Chris : La recherche a été particulièrement utile pour comprendre le niveau de [honte ressentie par de nombreuses personnes] (https://numerique.canada.ca/2019/08/29/apprendre-des-gens-qui-veulent-utiliser-notre-service-de-signalement-mais-qui-ne-lutiliseraient-peut-%C3%AAtre-pas-maintenant/) lorsqu’elles deviennent victimes d’un cybercrime. Cela m’a donné une nouvelle appréciation de cet aspect auquel je ne m’étais jamais réellement attardé auparavant.

De nombreuses victimes ont confié qu’elles se sentaient ridicules de s’être fait duper et que ce sentiment les dissuadait de faire un signalement à la police (elles étaient embarrassées et elles ne voulaient pas raviver leurs sentiments de honte). Une victime âgée a déclaré qu’elle ne voulait même pas dire à sa famille qu’elle avait été victime d’un cybercrime de peur que celle-ci ne remette en doute sa capacité à s’occuper d’elle-même.

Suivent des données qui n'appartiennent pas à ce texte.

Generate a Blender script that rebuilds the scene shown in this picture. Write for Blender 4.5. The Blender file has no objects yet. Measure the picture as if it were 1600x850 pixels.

Le fait de comprendre ce que les victimes ressentent nous a permis de concevoir un système de signalement en ligne doté d’un langage rassurant. L’objectif est de convaincre les victimes qu’elles ne devraient pas avoir honte et que si elles font un signalement, la police sera mieux équipée pour poursuivre les suspects et empêcher que d’autres personnes ne deviennent aussi victimes.

Le pouvoir des chiffres

Il est difficile de concevoir des services qui conviennent parfaitement aux personnes qui les utilisent. Aucune méthode ne permet de combler tous les besoins pressants qu’elles peuvent avoir. Par ailleurs, la recherche qualitative est parfois considérée comme anecdotique, alors que la recherche quantitative peut souffrir de l’absence du contexte social nécessaire pour avoir une incidence et être mémorable. Lorsque nous combinons les deux méthodes, les données sont renforcées et les décisions de conception deviennent plus claires.

Et comme nous le constatons avec cet outil de la GRC, il semble beaucoup moins risqué d’essayer de nouvelles idées lorsqu’il y a des chiffres pour les appuyer.